I am interested in spiritual formation, both as a ministry and as an important movement in the evangelical world over the last few decades. JP, like his mentor Dallas Willard, has brought a rare depth to the field. I hope that my own education and formation will allow me to follow in their footsteps by addressing formation with both depth and practicality.

I am also interested in broader cultural issues, particularly as they show up in our daily lives and shape our faith and practice.

In light of the above, are you engaged in any further educational or professional enrichment training (formally or informally) at this time? If so, what does that look like and how is that meaningful to you?

I am currently writing the dissertation for my PhD in Spirituality. I am working on the topic of sanctifying grace in the early works of the 13th Century Franciscan theologian Bonaventure. In particular, I am interested in how grace (re)forms the believer into the image of God, and how this theme plays into Bonaventure’s spiritual writings.

As a former student of JP’s, what did you most enjoy or appreciate about his teaching and leadership?

It is rare to find someone as accomplished as JP who is also eager to learn, grow, and support the leadership of others. I saw this particularly when JP started connecting with people in the Vineyard movement. He showed so much eagerness to learn more about gifts and ministries that were new to him. We were in a Sunday school class together for awhile, and he was so excited to be a student. He was constantly asking questions and looking for opportunities to try out what we were learning (even if it meant risking looking silly). This demonstrated a serious humility, a joyful and courageous attitude, and a love for God that wouldn’t let being “Distinguished Professor of Philosophy, JP Moreland” get in the way of simply being a Christian.
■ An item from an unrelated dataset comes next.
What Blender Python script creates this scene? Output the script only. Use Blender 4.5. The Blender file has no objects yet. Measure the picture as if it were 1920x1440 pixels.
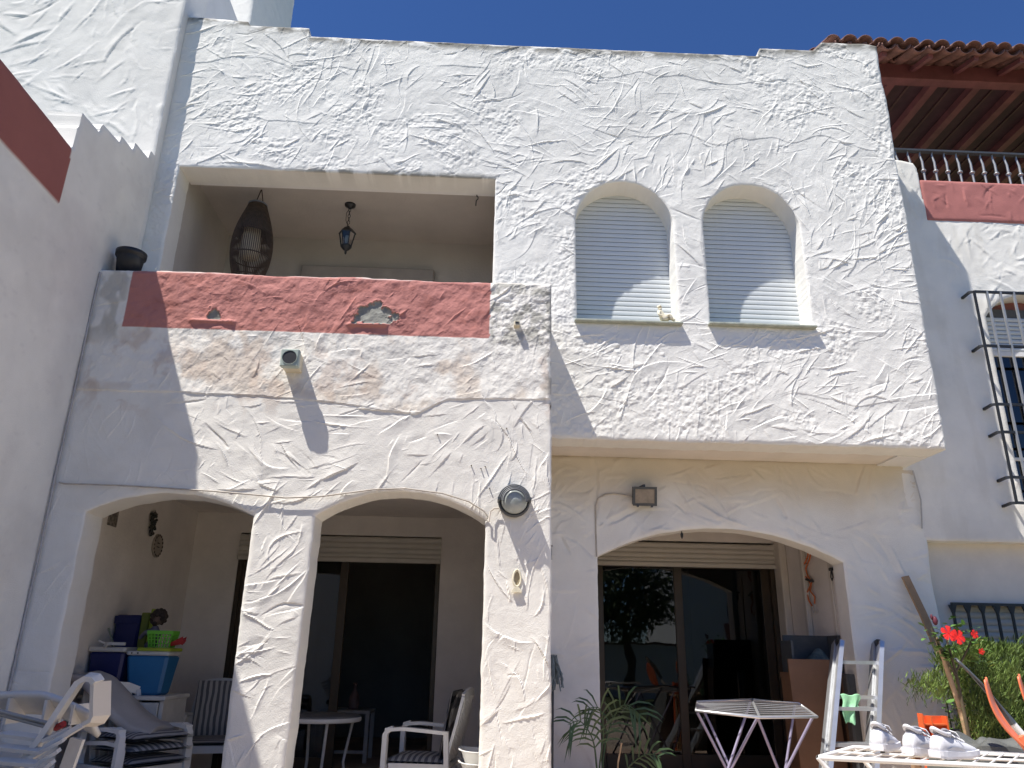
import bpy, math, random
import numpy as np
from mathutils import Vector, Matrix, Euler
random.seed(7)
SC = bpy.context.scene
COL = SC.collection
PI = math.pi
R = math.radians

# ------------------------------------------------------------ camera
CAM = (0.0, 0.0, 1.25)
def make_camera():
    p, r, yw = R(19.46), R(1.07), R(2.09)
    F = Vector((math.sin(yw)*math.cos(p), math.cos(yw)*math.cos(p), math.sin(p)))
    r0 = Vector((math.cos(yw), -math.sin(yw), 0)); u0 = r0.cross(F)
    Rt = r0*math.cos(r) + u0*math.sin(r); U = u0*math.cos(r) - r0*math.sin(r)
    cd = bpy.data.cameras.new('camera'); cd.sensor_width = 36; cd.lens = 36*1443.6/1920
    cd.clip_end = 3000; cd.clip_start = 0.05
    co = bpy.data.objects.new('camera', cd); COL.objects.link(co)
    m = Matrix((Rt, U, -F)).transposed().to_4x4(); m.translation = Vector(CAM); co.matrix_world = m
    SC.camera = co
make_camera()
# ------------------------------------------------------------ light
SUN_FROM = Vector((-1.52, -1.0, 3.7)).normalized()
world = bpy.data.worlds.new("World"); SC.world = world; world.use_nodes = True
wn = world.node_tree.nodes; wl = world.node_tree.links
wn.clear()
wo = wn.new('ShaderNodeOutputWorld'); bg = wn.new('ShaderNodeBackground'); sk = wn.new('ShaderNodeTexSky')
sk.sky_type = 'NISHITA'; sk.sun_disc = False
sk.sun_elevation = math.asin(SUN_FROM.z); sk.sun_rotation = math.atan2(SUN_FROM.x, SUN_FROM.y)
sk.altitude = 0; sk.air_density = 0.8; sk.dust_density = 0.0; sk.ozone_density = 8.0
bg.inputs['Strength'].default_value = 0.088
hs = wn.new('ShaderNodeHueSaturation'); hs.inputs['Saturation'].default_value = 1.11; hs.inputs['Hue'].default_value = 0.508
wl.new(sk.outputs[0], hs.inputs['Color']); wl.new(hs.outputs[0], bg.inputs[0]); wl.new(bg.outputs[0], wo.inputs[0])
sd = bpy.data.lights.new('sun', 'SUN'); sd.energy = 5.0; sd.angle = R(0.53); sd.color = (1.0, 0.95, 0.875)
so = bpy.data.objects.new('sun', sd); COL.objects.link(so)
so.rotation_euler = (-SUN_FROM).to_track_quat('-Z', 'Y').to_euler(); so.location = (-6, -6, 14)
SC.view_settings.view_transform = 'Standard'; SC.view_settings.look = 'None'
SC.view_settings.gamma = 1; SC.view_settings.use_curve_mapping = False
SC.view_settings.exposure = 0.67
SC.cycles.max_bounces = 10; SC.cycles.diffuse_bounces = 5; SC.cycles.transparent_max_bounces = 12

# ------------------------------------------------------------ materials
def nodes(name):
    m = bpy.data.materials.new(name); m.use_nodes = True
    nt = m.node_tree; return m, nt, nt.nodes, nt.links, nt.nodes['Principled BSDF']
def pick(n, *names):
    for x in names:
        if x in n.inputs: return n.inputs[x]
def mat(name, col, rough=0.6, var=0.12, scale=8.0, bump=0.0, bscale=60.0, metal=0.0, spec=0.5, trans=0.0, attr=None, col2=None):
    m, nt, N, L, P = nodes(name)
    P.inputs['Roughness'].default_value = rough; P.inputs['Metallic'].default_value = metal
    pick(P, 'Specular IOR Level', 'Specular').default_value = spec
    tc = N.new('ShaderNodeTexCoord')
    nz = N.new('ShaderNodeTexNoise'); nz.inputs['Scale'].default_value = scale; nz.inputs['Detail'].default_value = 6
    nz.inputs['Roughness'].default_value = 0.62
    L.new(tc.outputs['Object'], nz.inputs['Vector'])
    rp = N.new('ShaderNodeValToRGB')
    if attr:
        a, b = 1 - var, 1 + var*0.4
        rp.color_ramp.elements[0].color = (a, a, a, 1); rp.color_ramp.elements[1].color = (b, b, b, 1)
        at = N.new('ShaderNodeAttribute'); at.attribute_name = attr
        mx = N.new('ShaderNodeMix'); mx.data_type = 'RGBA'; mx.blend_type = 'MULTIPLY'; mx.inputs[0].default_value = 1
        L.new(at.outputs['Color'], mx.inputs[6]); L.new(rp.outputs[0], mx.inputs[7]); L.new(mx.outputs[2], P.inputs['Base Color'])
    else:
        c2 = col2 or tuple(min(1, c*(1+var)) for c in col)
        rp.color_ramp.elements[0].color = (*[c*(1-var) for c in col], 1); rp.color_ramp.elements[1].color = (*c2, 1)
        L.new(rp.outputs[0], P.inputs['Base Color'])
    rp.color_ramp.elements[0].position = 0.32; rp.color_ramp.elements[1].position = 0.68
    L.new(nz.outputs['Fac'], rp.inputs[0])
    if bump > 0:
        nb = N.new('ShaderNodeTexNoise'); nb.inputs['Scale'].default_value = bscale; nb.inputs['Detail'].default_value = 5
        L.new(tc.outputs['Object'], nb.inputs['Vector'])
        bp = N.new('ShaderNodeBump'); bp.inputs['Strength'].default_value = 1.0; bp.inputs['Distance'].default_value = bump
        L.new(nb.outputs['Fac'], bp.inputs['Height']); L.new(bp.outputs[0], P.inputs['Normal'])
    if trans: pick(P, 'Transmission Weight', 'Transmission').default_value = trans
    return m
def striped(name, c1, c2, axis, freq):
    m, nt, N, L, P = nodes(name)
    P.inputs['Roughness'].default_value = 0.85
    tc = N.new('ShaderNodeTexCoord'); sp = N.new('ShaderNodeSeparateXYZ'); L.new(tc.outputs['Object'], sp.inputs[0])
    nz = N.new('ShaderNodeTexNoise'); nz.inputs['Scale'].default_value = 6; L.new(tc.outputs['Object'], nz.inputs['Vector'])
    ad = N.new('ShaderNodeMath'); ad.operation = 'MULTIPLY_ADD'; ad.inputs[1].default_value = 0.03
    L.new(nz.outputs['Fac'], ad.inputs[0]); L.new(sp.outputs[axis], ad.inputs[2])
    mu = N.new('ShaderNodeMath'); mu.operation = 'MULTIPLY'; mu.inputs[1].default_value = freq*2*PI; L.new(ad.outputs[0], mu.inputs[0])
    sn = N.new('ShaderNodeMath'); sn.operation = 'SINE'; L.new(mu.outputs[0], sn.inputs[0])
    rp = N.new('ShaderNodeValToRGB'); rp.color_ramp.elements[0].color = (*c1, 1); rp.color_ramp.elements[1].color = (*c2, 1)
    rp.color_ramp.elements[0].position = 0.42; rp.color_ramp.elements[1].position = 0.58
    mr = N.new('ShaderNodeMath'); mr.operation = 'MULTIPLY_ADD'; mr.inputs[1].default_value = .5; mr.inputs[2].default_value = .5
    L.new(sn.outputs[0], mr.inputs[0]); L.new(mr.outputs[0], rp.inputs[0]); L.new(rp.outputs[0], P.inputs['Base Color'])
    return m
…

Any funny Moreland story or memorable Moreland-ism that you enjoy?

The best Moreland stories are not ready for prime-time. However, blog readers who only know Moreland from his writings may be surprised at how much humor he works into his teaching. My favorite is probably his response whenever a student shares a particularly articulate and well-reasoned comment in class, “I love it when you talk dirty to me.”
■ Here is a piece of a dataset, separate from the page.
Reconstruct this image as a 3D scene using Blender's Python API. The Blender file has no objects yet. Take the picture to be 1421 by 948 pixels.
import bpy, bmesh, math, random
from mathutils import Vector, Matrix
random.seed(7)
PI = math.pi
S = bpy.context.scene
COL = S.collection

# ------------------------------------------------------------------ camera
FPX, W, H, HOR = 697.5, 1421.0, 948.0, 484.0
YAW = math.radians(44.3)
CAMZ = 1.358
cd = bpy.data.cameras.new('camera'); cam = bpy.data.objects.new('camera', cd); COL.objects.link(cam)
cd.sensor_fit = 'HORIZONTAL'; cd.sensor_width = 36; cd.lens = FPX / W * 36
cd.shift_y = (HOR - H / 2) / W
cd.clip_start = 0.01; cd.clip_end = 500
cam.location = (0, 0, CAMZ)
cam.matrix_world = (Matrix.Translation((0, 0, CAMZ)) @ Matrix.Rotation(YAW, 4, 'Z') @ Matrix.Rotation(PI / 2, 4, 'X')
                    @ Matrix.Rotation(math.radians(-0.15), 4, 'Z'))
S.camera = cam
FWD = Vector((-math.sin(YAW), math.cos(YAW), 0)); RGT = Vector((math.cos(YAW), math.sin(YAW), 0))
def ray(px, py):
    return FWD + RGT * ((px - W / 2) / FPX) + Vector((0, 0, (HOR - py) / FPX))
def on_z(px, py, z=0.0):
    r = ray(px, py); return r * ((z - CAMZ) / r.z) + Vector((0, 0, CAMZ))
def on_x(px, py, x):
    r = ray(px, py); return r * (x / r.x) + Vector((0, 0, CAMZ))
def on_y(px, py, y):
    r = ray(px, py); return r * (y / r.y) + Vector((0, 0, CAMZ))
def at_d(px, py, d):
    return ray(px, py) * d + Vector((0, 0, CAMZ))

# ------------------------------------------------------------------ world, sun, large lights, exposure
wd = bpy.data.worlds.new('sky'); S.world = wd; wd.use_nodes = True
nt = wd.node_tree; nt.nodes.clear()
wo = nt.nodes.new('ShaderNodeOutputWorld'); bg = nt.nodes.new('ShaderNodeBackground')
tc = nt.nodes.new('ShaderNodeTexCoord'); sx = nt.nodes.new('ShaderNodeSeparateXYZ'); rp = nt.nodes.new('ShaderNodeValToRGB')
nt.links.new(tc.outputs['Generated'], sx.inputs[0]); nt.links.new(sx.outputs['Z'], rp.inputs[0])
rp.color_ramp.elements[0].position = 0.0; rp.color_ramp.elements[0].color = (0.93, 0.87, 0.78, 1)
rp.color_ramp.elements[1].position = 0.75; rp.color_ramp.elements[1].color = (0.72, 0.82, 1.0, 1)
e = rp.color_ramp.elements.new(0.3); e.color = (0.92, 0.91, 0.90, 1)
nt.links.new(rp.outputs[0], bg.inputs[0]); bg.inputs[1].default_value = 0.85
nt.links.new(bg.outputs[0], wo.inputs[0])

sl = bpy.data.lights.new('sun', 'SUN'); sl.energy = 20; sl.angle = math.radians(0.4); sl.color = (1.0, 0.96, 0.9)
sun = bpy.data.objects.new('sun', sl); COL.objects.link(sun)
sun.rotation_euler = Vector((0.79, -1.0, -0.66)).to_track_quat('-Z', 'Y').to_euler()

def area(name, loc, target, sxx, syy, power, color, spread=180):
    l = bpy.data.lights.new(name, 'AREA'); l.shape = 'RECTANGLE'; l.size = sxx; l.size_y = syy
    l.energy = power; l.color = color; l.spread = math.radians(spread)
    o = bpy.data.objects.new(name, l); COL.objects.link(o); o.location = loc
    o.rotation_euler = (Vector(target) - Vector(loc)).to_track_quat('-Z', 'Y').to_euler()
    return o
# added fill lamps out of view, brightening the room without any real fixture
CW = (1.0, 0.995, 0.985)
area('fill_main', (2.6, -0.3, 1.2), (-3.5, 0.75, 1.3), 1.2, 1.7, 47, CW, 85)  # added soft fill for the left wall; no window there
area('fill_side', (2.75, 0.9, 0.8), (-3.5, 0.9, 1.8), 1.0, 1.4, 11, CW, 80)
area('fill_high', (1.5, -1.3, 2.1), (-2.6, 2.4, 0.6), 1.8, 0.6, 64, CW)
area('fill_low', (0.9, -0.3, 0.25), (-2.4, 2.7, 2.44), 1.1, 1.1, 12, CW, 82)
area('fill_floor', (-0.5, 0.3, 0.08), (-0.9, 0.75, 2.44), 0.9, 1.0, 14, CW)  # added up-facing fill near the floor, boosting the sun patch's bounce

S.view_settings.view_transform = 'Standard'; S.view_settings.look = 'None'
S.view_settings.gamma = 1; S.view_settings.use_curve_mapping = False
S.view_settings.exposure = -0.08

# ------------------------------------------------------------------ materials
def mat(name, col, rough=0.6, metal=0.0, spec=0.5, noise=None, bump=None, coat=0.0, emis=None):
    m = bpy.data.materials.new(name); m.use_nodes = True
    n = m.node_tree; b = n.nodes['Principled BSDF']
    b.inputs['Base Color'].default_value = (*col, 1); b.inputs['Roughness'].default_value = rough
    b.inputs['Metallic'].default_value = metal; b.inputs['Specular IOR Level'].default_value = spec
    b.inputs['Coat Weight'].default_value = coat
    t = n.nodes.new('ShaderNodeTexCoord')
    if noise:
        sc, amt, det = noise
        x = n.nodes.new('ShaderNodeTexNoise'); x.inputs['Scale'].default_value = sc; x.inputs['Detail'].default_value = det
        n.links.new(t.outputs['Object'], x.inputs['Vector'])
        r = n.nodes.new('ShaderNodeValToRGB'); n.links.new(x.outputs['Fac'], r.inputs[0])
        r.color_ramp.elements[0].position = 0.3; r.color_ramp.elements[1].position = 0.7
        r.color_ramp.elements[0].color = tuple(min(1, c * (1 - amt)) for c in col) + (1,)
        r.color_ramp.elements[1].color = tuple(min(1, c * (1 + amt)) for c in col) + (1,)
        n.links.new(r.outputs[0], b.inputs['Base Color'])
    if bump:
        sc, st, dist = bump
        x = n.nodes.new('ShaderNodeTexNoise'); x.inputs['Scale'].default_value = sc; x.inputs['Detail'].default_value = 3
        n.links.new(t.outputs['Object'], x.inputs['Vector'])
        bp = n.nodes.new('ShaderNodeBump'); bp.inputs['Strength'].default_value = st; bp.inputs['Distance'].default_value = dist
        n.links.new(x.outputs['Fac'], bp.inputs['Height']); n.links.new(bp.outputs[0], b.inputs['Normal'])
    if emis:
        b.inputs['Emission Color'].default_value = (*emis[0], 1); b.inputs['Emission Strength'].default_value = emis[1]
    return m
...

When you think about J.P.’s work, which book or theme in his writing/speaking seems to most resonate with your life and thinking?

This is probably strange to say about someone as intellectually adept as JP, but I most appreciate his practicality. I often think about a talk he gave once on the importance of smiling as an emotional, even spiritual, discipline. It is probably the “smallest” talk I have heard from him in terms of scope and weightiness, but it has had a lasting influence on my life. It also represents the sort of writing and speaking where he is most unique.

Love Your God With All Your Mind was the first of his books to have a significant person impact on me. As good as that book is in general, though, it was the last few chapters where JP most shines in my opinion. He gives creative application to building both personal habits of an intelligent life and especially to its expression in the church.  He also included “recommended reading,” organized by discipline. I was an undergrad studying literature at a pluralistic school when the book came out, and I tried over time to read everything on the literature list and one thing from the list for every class I took each semester. That was a big part of moving me from being a Christian and a thinker to a Christian thinker.

Similarly, I love hearing JP preach because he almost always offers smart, creative, practical applications. When he preaches on intercession, for example, he describes exactly how he prays, what he visualizes, and what to expect. He explains why he does things the way he does, and he leaves a lot of room for experimentation.

What other books have been formative to your development?

It is hard to narrow that down, since reading has been so foundational to my life. Fiction has been particularly important in shaping my life. Gilead by Marilynne Robinson is a particularly important example from the last few years. It is a beautiful and profound novel in which an elderly pastor ponders his life and tries to communicate (through a book-length letter) with a young son he won’t live long enough to raise. It includes some of the best spiritual writing I’ve encountered, particularly about experiencing God in the mundane world.

What do you find to be delightful?

I love good stories, deep characters, and beautiful language – in books, plays, television, or film. I think it was Reynolds Price (the Southern novelist) who said that “the end of fiction is mercy.” That is, stories help us learn to love and understand with a depth that we can carry into the world.

I find food delightful as a source of beauty and an object for community and ritual.

I particularly like going for long walks while getting lost in thought.

What are some helpful practices that routinely mark your life as a disciple? How have they been formative?

I wish I could say that I was a very disciplined person with a well-developed spiritual regiment. Instead, I struggle daily to keep much of a routine going at all. I find morning and evening prayer from the Book of Common Prayer particularly helpful when I can talk myself into it, and I typically use it as a jumping off point for journaling and more spontaneous prayer. I also try to pause briefly throughout the day to pray or to sit quietly with God.

Steady involvement in a local church is one of the most underrated elements of life as a disciple, including for many who are otherwise serious and thoughtful about following God. It is easy to be disappointed in particular churches, which leads either to drifting from one church to another or “taking a break” from church entirely. However, I’ve found that I need and benefit more than I can express from the steady presence of a body of admittedly flawed brothers and sisters in Christ in the context of worship, teaching, and communion.

Finally, what would be a main, steadfast word of encouragement that you would give to a fellow disciple in their journey?

There is this moment in the gospels when Jesus, after saying some difficult and confusing things to His audience (and it sure seems like He goes out of His way not to clear things up at this point), watches many of them leave. He turns to His disciples and basically says, “So, are you leaving too?” And Peter responds, “Where would we go? You have the words of eternal life, and we have believed and have come to know that you are the Holy One of God.”

The whole response by Peter is beautiful, but in hard times, it is the “where would we go?” that keeps me faithful. There just isn’t anything in life that makes a good alternative to following Jesus. When I am tempted to walk away, at least from following God in some particularly discouraging and difficult circumstance, I start to think seriously about the alternatives. What it would really be like to follow another path? Would it satisfy me and for how long? Would I rather be rich than faithful? Would I rather have an easy life if it meant my life wouldn’t count for anything more than my own happiness? Time and again, this leads me back to the conclusion that I would rather have Jesus and nothing else than everything else without being close to Him.